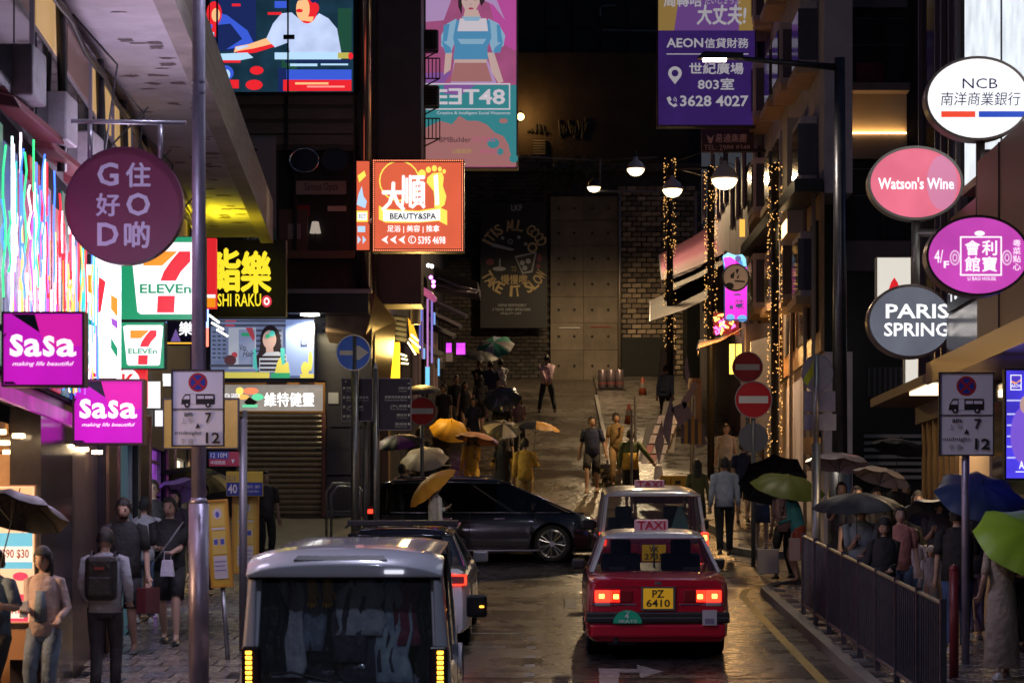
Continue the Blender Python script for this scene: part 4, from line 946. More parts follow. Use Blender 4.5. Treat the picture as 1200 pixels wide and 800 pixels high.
# ground floor of right building
for i, y in enumerate((36.4, 36.9, 37.4, 37.95, 38.5, 39.1, 39.6)): nbox('golden_mullion', 5.76, 5.9, y, y + .12, G(y) + .1, 5.3, M('brushed_gold', (.55, .38, .2), .28, .9))
nbox('cream_wall', 5.78, 5.9, 33.7, 36.2, G(34) + .1, 4.75, M('cream_lit_wall', (.62, .45, .28), .5))
nbox('beam', 5.7, 5.9, 33.7, 40, 5.0, 5.5, M('tan_beam', (.18, .12, .08), .5))
nbox('dark_door', 5.8, 5.9, 26, 33.6, G(30), 5.2, GLD)
ld = bpy.data.lights.new('soffit_light', 'AREA'); ld.energy = 40; ld.size = .5; ld.size_y = 2; ld.shape = 'RECTANGLE'; ld.color = (1, .7, .4)
lo = bpy.data.objects.new('soffit_light', ld); COL.objects.link(lo); lo.parent = NB; lo.location = (5.3 - n4.x, 35 - n4.y, 5.2 - n4.z)
nbox('soffit_lamp', 5.05, 5.55, 34, 36, 5.22, 5.27, E('warm_soffit_lamp', (1, .75, .45), 2.5))
nbox('soffit_carrier', 5.0, 5.8, 33.65, 40, 5.271, 5.4, BRN)
# blue finance ad panel
ad = Sign('blue_finance_poster', 'glowing blue upright finance poster at the right edge above the navy umbrella', 'poster', 29, 1177, 432, 1262, 562, .12, E('blue_screen', (.07, .05, .75), .9, lit=True, var=.4), BLK, 2)
LB1 = E('pale_blue_print', (.6, .6, 1), .9)
ad.art([(LB1, [(1180, y), (1198, y), (1198, y + 2), (1180, y + 2)]) for y in (468, 484, 497, 510, 522, 535)] + [(E('ad_purple', (.25, .12, .8), .8), circ(1200, 510, 16, 34)), (E('ad_skin', (.8, .5, .45), .6), circ(1203, 474, 8, 11)), (TXW, [(1184, 439), (1197, 439), (1197, 457), (1184, 457)]), (E('ad_blue2', (.1, .06, .7), .8), [(1185, 440), (1196, 440), (1196, 456), (1185, 456)]), (E('ad_orange', (1, .4, .15), 1), [(1185, 446), (1191, 448), (1196, 444), (1196, 446), (1190, 450), (1185, 448)])])
ad.text('AEON', 1185, 450, 1196, 454, TXW); ad.text('A', 1194, 540, 1200, 549, TXW, bold=.02); ad.art([(TXW, rect(1190, 552, 1240, 553))], off=.02); 

# ================================================================ OVAL SIGNS
BRZ = M('bronze_rim', (.20, .15, .13), .35, .7); GRIM = M('grey_green_rim', (.30, .28, .24), .4, .6)
NAVY = M('navy_print', (.02, .03, .2), .5)
s1 = Sign('oval_bank_sign', 'white oval NCB bank sign with red and blue bars, topmost of the ovals', 'sign', 30, 1084, 66, 1208, 165, .22, E('white_oval_face', (1, 1, 1), 1.0, lit=True), BRZ, 3, 'oval')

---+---

• GOAL OF THE EXERCISE:
Leave out the pictures and repeat exactly the lines from the start of the material through the line that contains "ad.text('AEON', 1185, 450, 1196, 454, TXW);", both included.

• FINAL RESULT:
Continue the Blender Python script for this scene: part 4, from line 946. More parts follow. Use Blender 4.5. Treat the picture as 1200 pixels wide and 800 pixels high.
# ground floor of right building
for i, y in enumerate((36.4, 36.9, 37.4, 37.95, 38.5, 39.1, 39.6)): nbox('golden_mullion', 5.76, 5.9, y, y + .12, G(y) + .1, 5.3, M('brushed_gold', (.55, .38, .2), .28, .9))
nbox('cream_wall', 5.78, 5.9, 33.7, 36.2, G(34) + .1, 4.75, M('cream_lit_wall', (.62, .45, .28), .5))
nbox('beam', 5.7, 5.9, 33.7, 40, 5.0, 5.5, M('tan_beam', (.18, .12, .08), .5))
nbox('dark_door', 5.8, 5.9, 26, 33.6, G(30), 5.2, GLD)
ld = bpy.data.lights.new('soffit_light', 'AREA'); ld.energy = 40; ld.size = .5; ld.size_y = 2; ld.shape = 'RECTANGLE'; ld.color = (1, .7, .4)
lo = bpy.data.objects.new('soffit_light', ld); COL.objects.link(lo); lo.parent = NB; lo.location = (5.3 - n4.x, 35 - n4.y, 5.2 - n4.z)
nbox('soffit_lamp', 5.05, 5.55, 34, 36, 5.22, 5.27, E('warm_soffit_lamp', (1, .75, .45), 2.5))
nbox('soffit_carrier', 5.0, 5.8, 33.65, 40, 5.271, 5.4, BRN)
# blue finance ad panel
ad = Sign('blue_finance_poster', 'glowing blue upright finance poster at the right edge above the navy umbrella', 'poster', 29, 1177, 432, 1262, 562, .12, E('blue_screen', (.07, .05, .75), .9, lit=True, var=.4), BLK, 2)
LB1 = E('pale_blue_print', (.6, .6, 1), .9)
ad.art([(LB1, [(1180, y), (1198, y), (1198, y + 2), (1180, y + 2)]) for y in (468, 484, 497, 510, 522, 535)] + [(E('ad_purple', (.25, .12, .8), .8), circ(1200, 510, 16, 34)), (E('ad_skin', (.8, .5, .45), .6), circ(1203, 474, 8, 11)), (TXW, [(1184, 439), (1197, 439), (1197, 457), (1184, 457)]), (E('ad_blue2', (.1, .06, .7), .8), [(1185, 440), (1196, 440), (1196, 456), (1185, 456)]), (E('ad_orange', (1, .4, .15), 1), [(1185, 446), (1191, 448), (1196, 444), (1196, 446), (1190, 450), (1185, 448)])])
ad.text('AEON', 1185, 450, 1196, 454, TXW); ad.text('A', 1194, 540, 1200, 549, TXW, bold=.02); ad.art([(TXW, rect(1190, 552, 1240, 553))], off=.02); 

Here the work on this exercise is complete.